7 of 121 comments (clear)

  1. I ask for your advice by Anonymous Coward · · Score: 5, Funny
    I just got an email from son of the former Education Minister of Nigeria.
    In the mail he states that he has recently acquired 17000 classmate laptops
    (seventeen thousand US laptops) and he is trying to get them out of the country.
    He is asking for my assistance and I shall be rewarded greatly (5000 laptops).
    To cover up the expenses he is asking me to send five Packard Bell notebooks
    with Windows Vista Home Premium.

    What should I do? Is this some kind of scam?

    1. Re:I ask for your advice by sammyF70 · · Score: 2, Funny

      I'd be carefull if it didn't have any spelling errors in the mail body. Legit offers of that types are recognized by at least 3 typos or grammatical errors/paragraph.

      --
      "DRM is like the Ford Pinto: it's a smooth ride, right up the point at which it explodes and ruins your day."-C.Doctorow
  2. I have a bad feeling about this by eln · · Score: 4, Funny

    I don't know if I like how this project is being rolled out. For example, the Nigerian government has said they will pay for these laptops with part of the proceeds from a bank account containing $500,000,000 left by a rich oil baron who was killed in a car accident and left no heir. However, they are asking Negroponte to pose as this guy's heir, and also to give them a few thousand dollars for documentation fees and the like. I just don't see this thing turning out well.

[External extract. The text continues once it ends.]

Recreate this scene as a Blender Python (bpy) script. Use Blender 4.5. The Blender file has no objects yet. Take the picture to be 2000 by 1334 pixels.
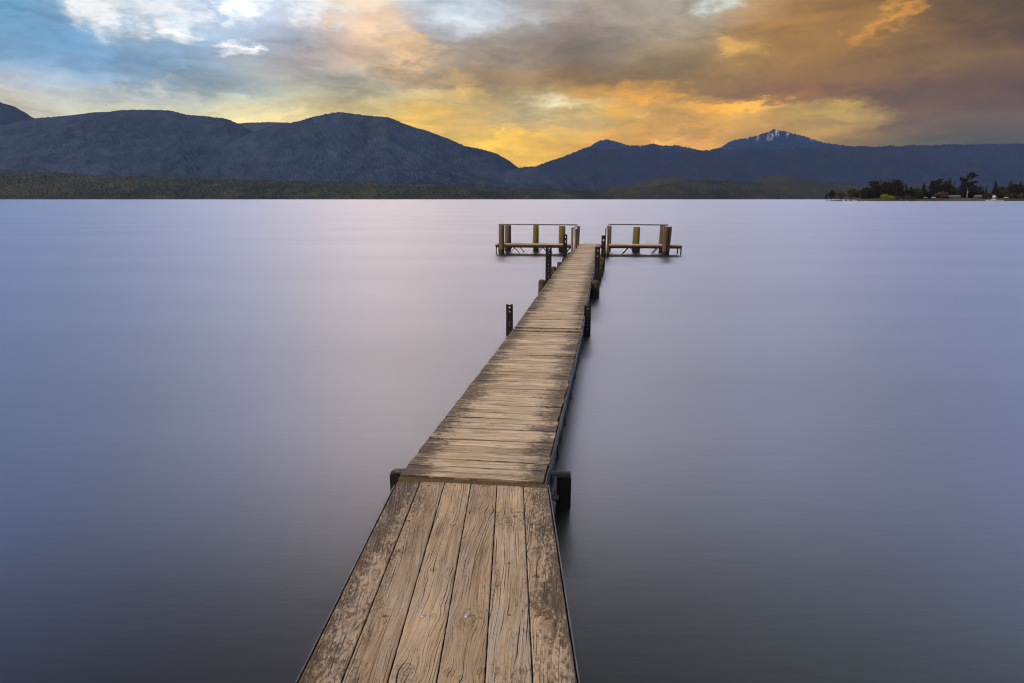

  3. Re:Why not Vista?? by BUL2294 · · Score: 4, Funny

    Are you serious? Even Microsoft knows better than to submit 3rd-world kids to "the wow is now..."

    Check the specs from http://www.classmatepc.com/ ... 900Mhz, 0 L2 (prominently featured on the page for some reason), 256MB RAM, 1 or 2GB flash, 800x480 screen. Somehow the 2GB version incredibly manages to fit XP Pro (why Pro?) and MS-Office.

    Vista would look at this configuration and show a screen of Bill Gates laughing at the user. Hell I doubt even M$ could trim Vista down enough to run in such a configuration, given the bloated piece of crap Vista is. (I wonder what Vista's "experience rating" would be--0.2?)

    --
    Windows 3.1x calc: 3.11 - 3.10 = 0.00
  4. Heh... by Otter · · Score: 1, Funny
    Between here and Reddit, I probably picked up 50 negative moderation points during 2007 for daring to question OLPC's predictions of 13 jillion computers shipped by year's end. (The fact that Nicholas Negroponte seemed completely oblivious to whether the governments with whom he had shaky agreements (Thaksin, Hamas) were even still in power was a tipoff.)

    I predict that 2008 will provide similar opportunities to bleed karma; also, it's going to be The Year Of Linux On The Desktop!

  5. I predict: by E.+Edward+Grey · · Score: 3, Funny

    In 10 years, every IT department is going to say "Why buy Windows servers, when I can get a free or nearly free server OS that's more stable, run it on cheaper hardware with half the horsepower, and hire a Nigerian immigrant who knows it inside and out to administer it?"

    --

    ---don't make me break out my red pen.

    1. Re:I predict: by tzhuge · · Score: 3, Funny

      Also: "Why use grid power, when that same Nigerian immigrant can hand crank that server?" Server admins typing with one hand will be even more standard than it is now.